Six mark questions

Six mark questions are often the questions that people find the most difficult. In all longer answer questions, but especially the six mark ones, it is important that you plan your answer and not just rush into it. After all, you would plan an essay or short story before starting. Without a plan it is easy to stray away from the key point and lose marks, get steps in a process in the wrong order or forget key bits of information.

Six mark questions will start with command words such as 'describe' or 'explain'. The command words 'describe' and 'explain' can be confusing. If you are asked to describe a graph, you will be expected to write about its overall shape, whether it is linear or curved, the slope of gradients etc. If you are asked to explain why a pattern or trend is seen in a graph, you will be expected to use your science knowledge, not just say what you see (which is a description), eg 'The graph shows the number of radioactive nuclei decreases as time increases. It does this because…'.

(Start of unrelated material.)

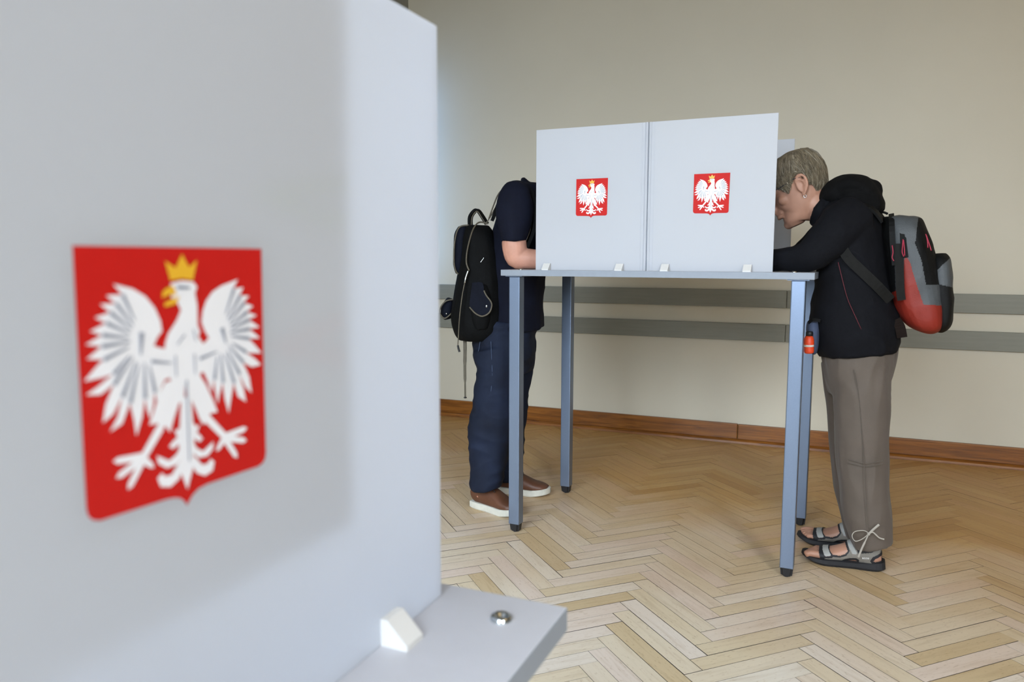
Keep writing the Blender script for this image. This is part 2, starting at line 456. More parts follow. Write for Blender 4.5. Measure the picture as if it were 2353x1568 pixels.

'Explain how' and 'why' questions often have the word 'because' in their answer. 'Describe' questions don't.

The number of marks per question part is given in the form '[6 marks]'. It is essential that you give as many different points in your answer as possible, linking these together. Often, you will be asked to compare two things, make sure that you include both in your answer otherwise, you are likely to limit your score to two marks out of six marks.

These questions have been written by a Bitesize consultant as a suggestion to the type of questions that may appear in an exam paper.

Sample question 1 - Foundation and Higher

Question

A student investigates how the extension of a spring varies when he hangs different loads from it. Write a plan for the student's investigation.

A clamp stand holds both a spring and a ruler. The spring has a weight hooked onto the bottom. The clamp is attached to a bench.

Your plan should include details of how the student can make accurate measurements.

You may add to the diagram to help your answer. [6 marks]

The independent variable is the load - it is changed by adding masses one at a time [1]. The weight can be found using a Newton metre [1]. The dependent variable is the length of the spring [1]. The length can be measured using a ruler [1]. The extension should then be calculated by subtracting the original length of the un-stretched spring [1]. To ensure the measurements are accurate, repeat measurements of mass and length can be taken and a mean calculated [1].

Plan the key points which you should include in your answer. You should discuss the independent and dependent variables and what instrument would be used to measure them. You should explain how the results will be processed and then analysed. Remember to consider how the student can make accurate measurements.